In the early 20th century, the advent of automobiles decreased the need for watering horses, and the fountain no longer became an important feature. Faucets were replaced by a push button to restrict water flow and the cups were removed.

townofyarmouth_mask

Throughout its history, the fountain has been damaged and defaced accidentally and purposefully. One of the dolphin masks, blown off in August 1922 by a home-made bomb, was replaced. Collisions with vehicular traffic caused minor damage, and in 1961 during a snow storm, a snow plough struck the fountain causing the statue to topple from the base and smash into pieces. The horse was saved from the town dump by the town engineer who hired the Lunenburg Foundry to reassemble the pieces. This was accomplished with steel plates and hundreds of stainless steel screws. The statue was then returned to Yarmouth and remounted on the fountain.

1940s

1940s

Many pranks have done damage to the statue by riding the horse, snapping its ears off, and defacing it with spray paint. An annual tradition for School of Nursing graduates was the decoration of the horse using straw hats, feed bags, and bandages. In 1986 when the ears were broken off, cracks were discovered in the horse’s limbs and it was once again sent to Lunenburg for repair. A dividing island now offers slightly more protection from vehicular traffic.

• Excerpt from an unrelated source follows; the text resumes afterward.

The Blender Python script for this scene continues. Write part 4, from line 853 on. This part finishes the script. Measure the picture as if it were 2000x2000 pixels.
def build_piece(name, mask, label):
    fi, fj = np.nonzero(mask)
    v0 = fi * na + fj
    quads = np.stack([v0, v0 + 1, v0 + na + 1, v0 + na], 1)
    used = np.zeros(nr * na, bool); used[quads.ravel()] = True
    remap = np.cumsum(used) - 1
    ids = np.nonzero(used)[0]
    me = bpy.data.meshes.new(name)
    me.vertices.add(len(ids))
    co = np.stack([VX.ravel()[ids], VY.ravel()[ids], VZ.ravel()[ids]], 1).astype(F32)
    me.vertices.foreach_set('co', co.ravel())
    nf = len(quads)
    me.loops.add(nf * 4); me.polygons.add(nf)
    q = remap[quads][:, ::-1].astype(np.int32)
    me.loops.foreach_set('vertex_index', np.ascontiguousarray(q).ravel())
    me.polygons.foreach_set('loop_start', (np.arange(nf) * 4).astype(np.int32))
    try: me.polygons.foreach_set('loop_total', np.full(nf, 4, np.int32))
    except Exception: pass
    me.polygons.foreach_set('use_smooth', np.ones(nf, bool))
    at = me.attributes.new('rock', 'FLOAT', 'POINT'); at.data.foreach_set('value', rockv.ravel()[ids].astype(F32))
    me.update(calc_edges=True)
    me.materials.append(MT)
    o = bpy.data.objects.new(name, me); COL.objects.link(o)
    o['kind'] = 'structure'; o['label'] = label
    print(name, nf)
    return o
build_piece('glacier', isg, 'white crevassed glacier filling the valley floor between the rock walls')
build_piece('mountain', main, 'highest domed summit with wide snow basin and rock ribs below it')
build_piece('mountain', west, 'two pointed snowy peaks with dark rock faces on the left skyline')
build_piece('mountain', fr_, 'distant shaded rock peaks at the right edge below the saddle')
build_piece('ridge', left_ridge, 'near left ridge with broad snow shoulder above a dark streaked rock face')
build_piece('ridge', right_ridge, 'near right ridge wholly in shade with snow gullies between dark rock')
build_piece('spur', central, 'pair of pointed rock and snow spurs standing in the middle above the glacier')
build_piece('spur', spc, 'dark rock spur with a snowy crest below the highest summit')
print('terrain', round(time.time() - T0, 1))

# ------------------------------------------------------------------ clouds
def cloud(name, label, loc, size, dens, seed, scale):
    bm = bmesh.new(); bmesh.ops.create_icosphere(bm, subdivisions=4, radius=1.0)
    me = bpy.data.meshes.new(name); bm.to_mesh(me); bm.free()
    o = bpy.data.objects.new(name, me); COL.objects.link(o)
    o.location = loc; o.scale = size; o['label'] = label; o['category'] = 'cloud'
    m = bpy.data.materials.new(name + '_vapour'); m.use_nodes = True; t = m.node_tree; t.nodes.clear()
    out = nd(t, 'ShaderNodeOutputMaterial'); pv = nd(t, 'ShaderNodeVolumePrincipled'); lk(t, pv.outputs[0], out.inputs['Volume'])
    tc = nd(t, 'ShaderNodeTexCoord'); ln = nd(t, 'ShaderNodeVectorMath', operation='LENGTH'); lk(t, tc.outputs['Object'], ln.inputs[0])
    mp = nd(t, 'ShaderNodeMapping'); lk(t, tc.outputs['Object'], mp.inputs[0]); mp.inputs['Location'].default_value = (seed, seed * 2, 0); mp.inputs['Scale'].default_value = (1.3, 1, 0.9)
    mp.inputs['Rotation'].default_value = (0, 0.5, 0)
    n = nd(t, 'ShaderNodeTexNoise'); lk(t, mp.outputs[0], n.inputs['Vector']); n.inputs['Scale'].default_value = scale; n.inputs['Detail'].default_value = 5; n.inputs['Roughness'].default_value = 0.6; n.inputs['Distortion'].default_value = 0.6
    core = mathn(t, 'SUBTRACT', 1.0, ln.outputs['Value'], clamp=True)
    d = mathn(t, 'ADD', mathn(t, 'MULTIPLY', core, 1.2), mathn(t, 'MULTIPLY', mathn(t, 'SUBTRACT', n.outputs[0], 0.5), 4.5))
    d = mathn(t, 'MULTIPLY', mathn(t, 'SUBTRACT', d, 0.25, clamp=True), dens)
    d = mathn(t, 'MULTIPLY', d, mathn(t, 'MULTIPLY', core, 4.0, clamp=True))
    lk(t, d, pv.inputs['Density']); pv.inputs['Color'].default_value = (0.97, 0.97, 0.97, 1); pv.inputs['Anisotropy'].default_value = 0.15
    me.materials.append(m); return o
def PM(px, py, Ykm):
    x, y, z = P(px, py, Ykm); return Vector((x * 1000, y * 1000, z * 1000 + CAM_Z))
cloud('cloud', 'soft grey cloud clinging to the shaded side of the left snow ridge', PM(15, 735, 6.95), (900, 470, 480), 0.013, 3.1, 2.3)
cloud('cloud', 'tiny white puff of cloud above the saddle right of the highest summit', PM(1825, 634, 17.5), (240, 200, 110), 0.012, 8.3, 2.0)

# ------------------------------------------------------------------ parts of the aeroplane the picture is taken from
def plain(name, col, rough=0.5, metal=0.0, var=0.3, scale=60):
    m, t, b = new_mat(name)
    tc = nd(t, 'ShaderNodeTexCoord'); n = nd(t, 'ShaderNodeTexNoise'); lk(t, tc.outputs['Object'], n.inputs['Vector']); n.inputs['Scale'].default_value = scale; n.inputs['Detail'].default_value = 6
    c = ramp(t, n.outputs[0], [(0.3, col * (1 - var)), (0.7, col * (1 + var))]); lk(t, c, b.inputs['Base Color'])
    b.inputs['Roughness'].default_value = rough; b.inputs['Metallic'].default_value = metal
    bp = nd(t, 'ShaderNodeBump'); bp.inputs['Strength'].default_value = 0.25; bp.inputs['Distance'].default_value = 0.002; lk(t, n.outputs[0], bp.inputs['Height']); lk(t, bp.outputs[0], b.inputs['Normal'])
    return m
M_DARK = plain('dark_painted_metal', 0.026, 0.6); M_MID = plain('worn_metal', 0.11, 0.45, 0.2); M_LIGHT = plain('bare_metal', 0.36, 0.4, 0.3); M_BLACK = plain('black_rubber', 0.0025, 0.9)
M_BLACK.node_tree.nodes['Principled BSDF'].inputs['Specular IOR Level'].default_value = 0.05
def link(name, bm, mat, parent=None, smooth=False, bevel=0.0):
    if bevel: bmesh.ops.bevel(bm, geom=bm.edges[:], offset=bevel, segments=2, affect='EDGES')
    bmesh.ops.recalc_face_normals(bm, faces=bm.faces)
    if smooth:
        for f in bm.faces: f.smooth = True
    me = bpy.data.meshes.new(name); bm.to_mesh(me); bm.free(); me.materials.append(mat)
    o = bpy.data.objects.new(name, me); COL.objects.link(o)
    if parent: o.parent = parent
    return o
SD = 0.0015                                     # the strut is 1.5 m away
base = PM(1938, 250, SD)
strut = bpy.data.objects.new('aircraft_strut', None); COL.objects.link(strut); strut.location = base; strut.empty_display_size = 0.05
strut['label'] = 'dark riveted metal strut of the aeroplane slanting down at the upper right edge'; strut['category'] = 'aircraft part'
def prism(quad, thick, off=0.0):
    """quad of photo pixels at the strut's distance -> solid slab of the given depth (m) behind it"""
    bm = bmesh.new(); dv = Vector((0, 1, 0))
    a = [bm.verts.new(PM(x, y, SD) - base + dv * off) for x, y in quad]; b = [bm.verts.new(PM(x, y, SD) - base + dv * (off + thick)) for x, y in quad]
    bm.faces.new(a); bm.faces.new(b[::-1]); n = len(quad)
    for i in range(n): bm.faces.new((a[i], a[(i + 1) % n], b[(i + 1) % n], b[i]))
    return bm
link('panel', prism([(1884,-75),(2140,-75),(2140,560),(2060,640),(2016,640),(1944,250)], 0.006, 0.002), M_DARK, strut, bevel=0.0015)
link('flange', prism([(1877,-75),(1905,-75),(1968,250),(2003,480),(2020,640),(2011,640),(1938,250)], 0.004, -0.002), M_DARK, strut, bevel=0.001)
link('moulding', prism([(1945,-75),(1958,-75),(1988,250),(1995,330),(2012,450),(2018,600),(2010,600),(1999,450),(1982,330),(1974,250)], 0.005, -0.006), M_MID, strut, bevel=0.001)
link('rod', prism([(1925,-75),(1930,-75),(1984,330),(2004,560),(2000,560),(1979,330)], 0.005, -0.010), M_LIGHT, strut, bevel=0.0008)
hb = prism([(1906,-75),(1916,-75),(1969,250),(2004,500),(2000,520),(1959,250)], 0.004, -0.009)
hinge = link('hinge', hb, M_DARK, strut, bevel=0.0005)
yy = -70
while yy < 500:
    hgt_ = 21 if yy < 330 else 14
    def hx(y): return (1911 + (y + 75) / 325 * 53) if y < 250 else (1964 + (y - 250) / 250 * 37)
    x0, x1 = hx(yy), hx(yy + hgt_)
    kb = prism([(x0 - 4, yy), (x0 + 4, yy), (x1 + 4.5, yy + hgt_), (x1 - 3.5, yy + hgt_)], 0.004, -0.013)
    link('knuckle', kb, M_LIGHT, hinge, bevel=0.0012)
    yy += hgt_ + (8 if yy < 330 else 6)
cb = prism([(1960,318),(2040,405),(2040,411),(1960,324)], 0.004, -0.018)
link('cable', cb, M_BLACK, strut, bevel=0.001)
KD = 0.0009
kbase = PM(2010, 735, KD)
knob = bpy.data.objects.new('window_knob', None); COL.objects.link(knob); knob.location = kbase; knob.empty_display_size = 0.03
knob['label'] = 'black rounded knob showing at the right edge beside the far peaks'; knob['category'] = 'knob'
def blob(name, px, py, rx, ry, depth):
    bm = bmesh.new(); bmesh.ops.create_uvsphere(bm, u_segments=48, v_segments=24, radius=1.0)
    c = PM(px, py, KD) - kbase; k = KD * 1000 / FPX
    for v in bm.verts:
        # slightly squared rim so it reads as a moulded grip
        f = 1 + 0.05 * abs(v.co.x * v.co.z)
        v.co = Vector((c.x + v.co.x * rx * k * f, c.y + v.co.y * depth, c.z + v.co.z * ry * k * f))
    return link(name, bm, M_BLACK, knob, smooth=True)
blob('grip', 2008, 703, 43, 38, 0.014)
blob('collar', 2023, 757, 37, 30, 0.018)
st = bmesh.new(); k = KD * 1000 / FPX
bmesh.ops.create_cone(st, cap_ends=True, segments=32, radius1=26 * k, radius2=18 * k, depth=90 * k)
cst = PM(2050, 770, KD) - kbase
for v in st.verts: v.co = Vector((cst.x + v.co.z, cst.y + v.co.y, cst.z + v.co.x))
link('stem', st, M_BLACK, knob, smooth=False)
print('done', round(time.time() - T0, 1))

The structure was recognized as an historic place in 1984 and listed on the Canadian Register of Historic Places on 27 February 2007. Today, the structure is seated on an octagonal plinth, and the monument is no longer used as a drinking fountain. Flowers growing in the font are planted by the Milton Improvement Society with annual maintenance of the structure funded by the Town of Yarmouth.

Glossary

  • Attic base, a column base with two rings
  • Canted corner, an angled surface which cuts of a corner
  • Demi-lune, half moon or crescent shape
  • Mascaron, a decorative element in the form of a sculpted face or head of a human being or an animal
  • Pedestal, an architectural support for a column or statue
  • Plinth, flat base usually projecting, upon which a pedestal, wall or column rests.